I can't wait for next year already.

Friday, October 2, 2015

My Shit Fuck Day


Warning:  there may be some swearing.  OK, OK...for sure there’s going to be, so if you need to avert your eyes because that’s not your bag, then I totally understand.  For those of you who don’t know me, I’m a petite five foot nothing little Asian girl with a mouth that could make the saltiest sailor blush.  It’s like swearing is my superpower...Superman has X-ray vision and superhuman strength, I can take down any mere mortal with some of the language that spills out of my mouth.  Now I’m going to hold back a bit today, but words are going to be said.

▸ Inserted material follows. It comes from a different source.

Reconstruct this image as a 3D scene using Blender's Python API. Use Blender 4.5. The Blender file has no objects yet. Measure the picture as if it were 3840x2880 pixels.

So sometimes you have crappy days.  Awful days.  Days where you would like to turn back the clock and start again because it sucked that bad.  These are what I like to call “shit fuck days”.  Monday was absolutely a shit fuck day.  I was feeling pissy because I seem to have been felled by a raging case of plantar fasciitis which makes me so angry…seriously, no one looks after their body more than me.  I do mobility stuff, I foam roll, I stretch every night without fail, and I have a team of what I like to call "staff" that look after everything below my neck so I can keep injuries at bay.  Nothing makes me more angry than being injured, and I was just getting through another round of my recurring rib issues. So stifling my pissiness, I slapped a shit eating grin on my face and went on with my day where the shit fuck continued on.  A massive dose of crap hit me as the day started and coloured my whole day.  Now most people tell me I always seem so calm.  Well, not on the inside!  Angry, upset and frustrated beyond belief, I made it through the day without killing anyone but it was close.  I had a session at the gym that night with my trainer, so even though the last thing I wanted to do was to work out (whiskey, anyone?), off I went.  Because squats and deadlifts, right?

I’m not gonna lie.  I was totally not in the mood.  My trainer is hilarious and keeps me entertained between sets with funny anecdotes of his life, but even that wasn't enough to make me want to go.  It's like he has ESP though or something because that session he was pushing me to up the ante so to speak, and wanting me to really lift and kept asking "is that heavy enough?"  I was still pissed off and mad but it was exactly what I needed!  The more I lifted, the better I felt and the pissoffedness I felt that morning was slowly dissipating with each rep.

And then a miracle happened.  As we headed up to the chin up bar, my trainer said "so you're going to try a bodyweight chin up".  Struck with fear, I doth protested and stared pleadingly into his big blue eyes with the saddest little face I could muster but he was having none of it.  I got my sad little face up on that stool and to my total surprise, was able to bang out a rep!  I admit...it wasn't a full chin up from a dead hang as my elbows were a bit bent, but it was pretty damn good for a first try.  A real chin up is within my grasp, I can feel it!!  It's been 15 months of building up enough upper body strength to heft my substantial body weight up but it's so, so close.

So what started off as a total shit fuck day ended up to be a pretty fucking awesome day because truly, truly...lifting heavy shit cures all.